Quello di Sebastiano Ardita, consigliere del Csm ed ex amico di Piercamillo Davigo, finisce invece sulla bocca di tutti a Palazzo dei Marescialli, quando quei verbali passano dal pm Paolo Storari a Davigo – come forma di autotutela per la presunta inerzia dei vertici della procura – che informa diversi componenti del Consiglio. «Perché metterlo lì (il nome di Ardita, ndr), in cima alla lista? Una casualità? Può essere, ma c’è un’altra possibilità. Infangare e screditare il nome di Ardita, e Davigo una volta venuto in possesso di quei verbali coglie l’occasione di farlo sapere a tutti». Quei verbali, alla fine, vengono spediti – secondo la procura di Roma dalla segretaria di Davigo – alla stampa, che però tiene la pistola caricata a salve. Un altro pezzo del Sistema, dice Palamara. Secondo cui il caso Amara non è diverso da quello di Antonello Montante, ex presidente di Confindustria Sicilia.

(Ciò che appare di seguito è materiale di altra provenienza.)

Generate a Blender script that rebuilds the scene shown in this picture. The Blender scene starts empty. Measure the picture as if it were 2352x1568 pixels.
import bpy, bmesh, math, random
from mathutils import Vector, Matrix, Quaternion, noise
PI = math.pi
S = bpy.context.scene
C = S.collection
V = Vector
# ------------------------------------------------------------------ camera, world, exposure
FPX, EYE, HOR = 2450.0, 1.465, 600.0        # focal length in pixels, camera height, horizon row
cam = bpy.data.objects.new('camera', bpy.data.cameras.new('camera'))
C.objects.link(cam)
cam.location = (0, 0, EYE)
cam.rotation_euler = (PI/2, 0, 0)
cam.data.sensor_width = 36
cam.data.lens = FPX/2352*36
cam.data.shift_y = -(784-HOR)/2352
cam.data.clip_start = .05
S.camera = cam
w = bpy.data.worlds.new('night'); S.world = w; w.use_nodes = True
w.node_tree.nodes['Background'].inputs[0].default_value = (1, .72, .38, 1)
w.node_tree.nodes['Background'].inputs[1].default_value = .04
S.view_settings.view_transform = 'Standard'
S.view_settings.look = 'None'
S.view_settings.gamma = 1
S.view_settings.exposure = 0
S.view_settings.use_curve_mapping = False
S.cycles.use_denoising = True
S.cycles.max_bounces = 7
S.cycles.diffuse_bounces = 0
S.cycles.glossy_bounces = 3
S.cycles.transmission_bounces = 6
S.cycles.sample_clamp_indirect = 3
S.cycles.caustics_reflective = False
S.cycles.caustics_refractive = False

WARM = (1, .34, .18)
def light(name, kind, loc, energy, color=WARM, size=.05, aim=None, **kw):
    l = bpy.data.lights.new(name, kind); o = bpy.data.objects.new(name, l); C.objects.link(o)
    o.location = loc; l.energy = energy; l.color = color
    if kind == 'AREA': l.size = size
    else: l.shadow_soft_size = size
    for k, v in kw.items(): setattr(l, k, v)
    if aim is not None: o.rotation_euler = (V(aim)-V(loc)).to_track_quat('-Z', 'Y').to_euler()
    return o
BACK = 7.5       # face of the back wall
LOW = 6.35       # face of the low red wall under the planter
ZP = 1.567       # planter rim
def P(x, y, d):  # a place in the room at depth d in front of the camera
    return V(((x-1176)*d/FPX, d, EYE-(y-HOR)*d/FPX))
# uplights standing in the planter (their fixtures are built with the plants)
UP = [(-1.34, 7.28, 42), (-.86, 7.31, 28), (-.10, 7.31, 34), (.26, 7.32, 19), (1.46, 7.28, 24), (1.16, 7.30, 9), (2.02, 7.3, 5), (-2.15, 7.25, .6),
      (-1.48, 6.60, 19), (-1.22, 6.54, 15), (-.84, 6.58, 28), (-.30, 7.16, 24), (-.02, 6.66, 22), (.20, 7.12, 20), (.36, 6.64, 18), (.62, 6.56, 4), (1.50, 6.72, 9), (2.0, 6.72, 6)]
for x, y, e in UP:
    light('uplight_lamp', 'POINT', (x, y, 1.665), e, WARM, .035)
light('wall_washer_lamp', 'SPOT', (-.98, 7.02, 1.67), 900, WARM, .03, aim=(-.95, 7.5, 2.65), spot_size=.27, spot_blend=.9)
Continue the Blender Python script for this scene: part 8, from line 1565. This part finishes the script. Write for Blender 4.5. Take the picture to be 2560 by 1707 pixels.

«Il Csm, dove io stavo all’epoca dei fatti, non ha avuto il coraggio e in ogni caso non è stato messo nelle condizioni di potere approfondire i rapporti tra Montante e alcuni magistrati», dice Palamara. Amara e Montante hanno in comune la provenienza e i rapporti con Eni. Quest’ultimo frequenta politici, ministri, alti prelati, magistrati e giornalisti «e in breve diventa il paladino dell’antimafia». Crea dossier su tutti. E a casa sua viene trovata un pen drive con dei «file che ricostruiscono minuziosamente rapporti non proprio limpidi con dieci magistrati di Caltanissetta». «In altre parole uno sputtanamento per il gotha dell’antimafia siciliana», scrive l’ex pm nel suo libro.

Le indagini penali non portarono a nulla, ma il fascicolo finisce al Csm. E dopo mesi di silenzi il Corriere della Sera ne dà notizia. Anche questa sarebbe una mossa ad orologeria, spiega Palamara, per poter uscire dall’imbarazzo e insabbiare tutto. «Facciamo, come è ovvio che sia, le audizioni dei due procuratori, quello di Catania Carmelo Zuccaro e quello di Caltanissetta Amedeo Bertone. Tra imbarazzi e frasi di circostanza non si cava un ragno dal buco, ma anche perché nessuno in realtà vuole cavarlo. Anzi, si prende atto che secondo entrambi i procuratori la fuga di notizie pubblicata dal “Corriere della Sera” ha gravemente compromesso la possibilità di compiere ulteriori accertamenti e nuove indagini. Una scusa che tutti facciamo finta di prendere per buona. E la cosa finirà lì, nessun provvedimento verrà preso nei confronti di Scarpinato, Lari e di tutti gli altri magistrati coinvolti».